Continuously falling battery costs, and rising capacity and usage of clean energy are set to result in booming global stationary energy storage over the next two decades, which will require total investments of as much as US$662 billion.
That’s one the key findings of the latest report on new energies by research company BloombergNEF (BNEF) published this week.
Energy storage installations across the world are expected to soar to 1,095GW, or 2,850GWh, by 2040, compared to a modest current deployment of just 9GW/17GWh as of 2018, according to BNEF’s latest forecasts.
Unsurprisingly, the key driver of the energy storage installation boom will be additionally plunging costs of lithium-ion batteries, which will give financial rationale to additional uses of storage and surging installations of stationary energy storage.
Costs of lithium-ion batteries dropped by a whopping 85 percent between 2010 and 2018, BNEF says, as it expects battery costs to further halve per kilowatt-hour by 2030, thanks to rising demand in two markets—stationary storage and electric vehicles (EVs).

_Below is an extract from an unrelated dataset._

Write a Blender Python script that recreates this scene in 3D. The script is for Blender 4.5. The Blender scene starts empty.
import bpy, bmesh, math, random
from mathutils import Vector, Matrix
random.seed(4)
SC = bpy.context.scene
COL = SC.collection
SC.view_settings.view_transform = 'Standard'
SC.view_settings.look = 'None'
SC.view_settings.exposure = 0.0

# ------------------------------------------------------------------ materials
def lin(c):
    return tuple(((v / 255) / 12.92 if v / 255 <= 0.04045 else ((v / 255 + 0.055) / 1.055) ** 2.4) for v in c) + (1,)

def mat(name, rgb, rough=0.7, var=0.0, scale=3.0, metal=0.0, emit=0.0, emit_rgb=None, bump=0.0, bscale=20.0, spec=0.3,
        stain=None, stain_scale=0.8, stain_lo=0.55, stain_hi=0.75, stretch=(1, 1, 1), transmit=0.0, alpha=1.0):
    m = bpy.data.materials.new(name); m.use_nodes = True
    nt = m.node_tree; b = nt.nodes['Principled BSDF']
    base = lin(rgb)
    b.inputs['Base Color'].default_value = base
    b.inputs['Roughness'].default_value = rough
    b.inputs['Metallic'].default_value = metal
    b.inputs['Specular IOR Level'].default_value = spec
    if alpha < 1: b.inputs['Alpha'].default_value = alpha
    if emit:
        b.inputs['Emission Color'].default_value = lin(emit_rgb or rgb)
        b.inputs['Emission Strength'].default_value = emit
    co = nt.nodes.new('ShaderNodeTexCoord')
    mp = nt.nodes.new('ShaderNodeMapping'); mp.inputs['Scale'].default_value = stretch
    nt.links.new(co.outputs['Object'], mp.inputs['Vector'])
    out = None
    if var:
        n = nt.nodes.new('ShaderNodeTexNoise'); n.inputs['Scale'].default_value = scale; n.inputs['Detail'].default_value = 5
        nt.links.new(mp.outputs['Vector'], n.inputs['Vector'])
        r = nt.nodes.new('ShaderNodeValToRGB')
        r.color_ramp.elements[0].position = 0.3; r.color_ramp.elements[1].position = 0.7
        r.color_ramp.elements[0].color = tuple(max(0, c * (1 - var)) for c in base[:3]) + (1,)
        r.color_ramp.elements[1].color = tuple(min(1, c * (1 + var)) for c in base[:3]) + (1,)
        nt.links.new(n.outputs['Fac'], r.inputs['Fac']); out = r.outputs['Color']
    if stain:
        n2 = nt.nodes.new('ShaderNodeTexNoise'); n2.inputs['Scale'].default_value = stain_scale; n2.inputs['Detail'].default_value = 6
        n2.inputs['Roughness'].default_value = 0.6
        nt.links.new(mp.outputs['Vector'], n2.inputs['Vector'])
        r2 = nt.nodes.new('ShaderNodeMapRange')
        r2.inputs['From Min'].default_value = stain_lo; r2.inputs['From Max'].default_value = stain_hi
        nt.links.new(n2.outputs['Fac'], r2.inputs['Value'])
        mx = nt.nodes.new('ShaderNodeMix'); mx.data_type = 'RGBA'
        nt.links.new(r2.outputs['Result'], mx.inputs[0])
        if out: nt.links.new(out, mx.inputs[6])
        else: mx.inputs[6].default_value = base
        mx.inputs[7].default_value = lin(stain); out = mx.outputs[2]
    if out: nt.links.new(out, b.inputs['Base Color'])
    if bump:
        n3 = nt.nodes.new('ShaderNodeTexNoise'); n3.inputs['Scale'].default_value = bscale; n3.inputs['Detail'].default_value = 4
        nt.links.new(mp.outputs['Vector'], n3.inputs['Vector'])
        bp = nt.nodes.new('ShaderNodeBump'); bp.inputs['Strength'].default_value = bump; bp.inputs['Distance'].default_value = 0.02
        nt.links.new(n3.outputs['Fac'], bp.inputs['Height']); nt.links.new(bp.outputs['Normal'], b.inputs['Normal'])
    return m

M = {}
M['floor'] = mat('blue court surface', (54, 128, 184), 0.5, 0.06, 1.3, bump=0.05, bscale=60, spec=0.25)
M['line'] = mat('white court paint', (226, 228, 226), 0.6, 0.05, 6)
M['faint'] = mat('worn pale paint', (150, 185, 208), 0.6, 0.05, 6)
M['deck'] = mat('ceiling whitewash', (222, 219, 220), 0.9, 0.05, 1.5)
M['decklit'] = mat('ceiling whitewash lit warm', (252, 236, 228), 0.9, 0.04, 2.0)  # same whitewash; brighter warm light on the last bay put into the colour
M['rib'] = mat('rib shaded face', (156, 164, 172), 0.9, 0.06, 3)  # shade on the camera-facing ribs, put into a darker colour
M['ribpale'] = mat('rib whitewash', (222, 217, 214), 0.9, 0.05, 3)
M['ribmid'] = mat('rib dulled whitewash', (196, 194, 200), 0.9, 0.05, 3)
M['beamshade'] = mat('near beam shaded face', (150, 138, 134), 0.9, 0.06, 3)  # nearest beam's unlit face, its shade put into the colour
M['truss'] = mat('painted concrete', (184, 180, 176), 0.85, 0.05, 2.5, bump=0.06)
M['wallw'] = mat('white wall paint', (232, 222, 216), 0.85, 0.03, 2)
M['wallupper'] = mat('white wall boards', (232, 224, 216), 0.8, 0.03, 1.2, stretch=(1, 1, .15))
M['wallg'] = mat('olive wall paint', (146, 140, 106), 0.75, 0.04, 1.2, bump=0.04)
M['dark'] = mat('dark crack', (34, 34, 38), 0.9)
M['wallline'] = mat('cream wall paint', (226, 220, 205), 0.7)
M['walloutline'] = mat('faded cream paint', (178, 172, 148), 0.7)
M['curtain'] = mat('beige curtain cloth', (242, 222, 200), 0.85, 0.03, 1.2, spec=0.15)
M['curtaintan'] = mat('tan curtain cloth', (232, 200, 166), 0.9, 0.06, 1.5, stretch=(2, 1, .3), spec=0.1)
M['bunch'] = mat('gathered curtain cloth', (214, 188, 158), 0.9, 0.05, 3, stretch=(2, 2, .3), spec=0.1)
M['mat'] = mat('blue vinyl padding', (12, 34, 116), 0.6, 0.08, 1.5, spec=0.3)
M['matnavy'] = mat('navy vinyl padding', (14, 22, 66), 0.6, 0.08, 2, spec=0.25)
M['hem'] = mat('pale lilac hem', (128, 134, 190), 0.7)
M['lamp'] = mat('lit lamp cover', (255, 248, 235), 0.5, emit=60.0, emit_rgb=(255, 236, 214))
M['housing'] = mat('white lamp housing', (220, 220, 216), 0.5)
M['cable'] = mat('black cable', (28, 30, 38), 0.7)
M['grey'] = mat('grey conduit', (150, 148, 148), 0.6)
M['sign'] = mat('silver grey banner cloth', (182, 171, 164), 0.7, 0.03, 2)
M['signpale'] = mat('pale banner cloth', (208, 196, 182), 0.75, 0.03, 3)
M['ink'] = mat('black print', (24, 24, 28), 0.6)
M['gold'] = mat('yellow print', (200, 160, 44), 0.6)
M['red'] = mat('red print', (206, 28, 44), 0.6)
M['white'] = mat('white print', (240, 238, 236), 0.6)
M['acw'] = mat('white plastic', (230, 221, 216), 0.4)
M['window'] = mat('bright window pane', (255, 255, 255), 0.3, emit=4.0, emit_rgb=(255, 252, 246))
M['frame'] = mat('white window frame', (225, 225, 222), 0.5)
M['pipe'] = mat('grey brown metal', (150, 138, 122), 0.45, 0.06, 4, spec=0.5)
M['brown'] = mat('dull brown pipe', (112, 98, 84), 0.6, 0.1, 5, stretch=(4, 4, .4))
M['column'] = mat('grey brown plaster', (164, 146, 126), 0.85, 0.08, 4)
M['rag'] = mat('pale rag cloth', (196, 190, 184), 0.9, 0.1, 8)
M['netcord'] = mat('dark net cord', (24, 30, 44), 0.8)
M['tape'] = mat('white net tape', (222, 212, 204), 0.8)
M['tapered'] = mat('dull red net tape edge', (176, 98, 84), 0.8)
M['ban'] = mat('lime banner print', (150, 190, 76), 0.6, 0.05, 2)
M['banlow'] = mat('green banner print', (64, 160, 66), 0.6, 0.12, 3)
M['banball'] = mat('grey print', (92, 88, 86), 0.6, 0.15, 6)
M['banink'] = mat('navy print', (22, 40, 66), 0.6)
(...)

In the energy storage report this year, BNEF has raised its estimates of global investments in storage by more than US$40 billion, said Yayoi Sekine, energy storage analyst for BNEF and co-author of the report. The other major change in BNEF’s predictions this year is that the analysts now think that most of the energy storage capacity will be “utility-scale, rather than behind-the-meter at homes and businesses.”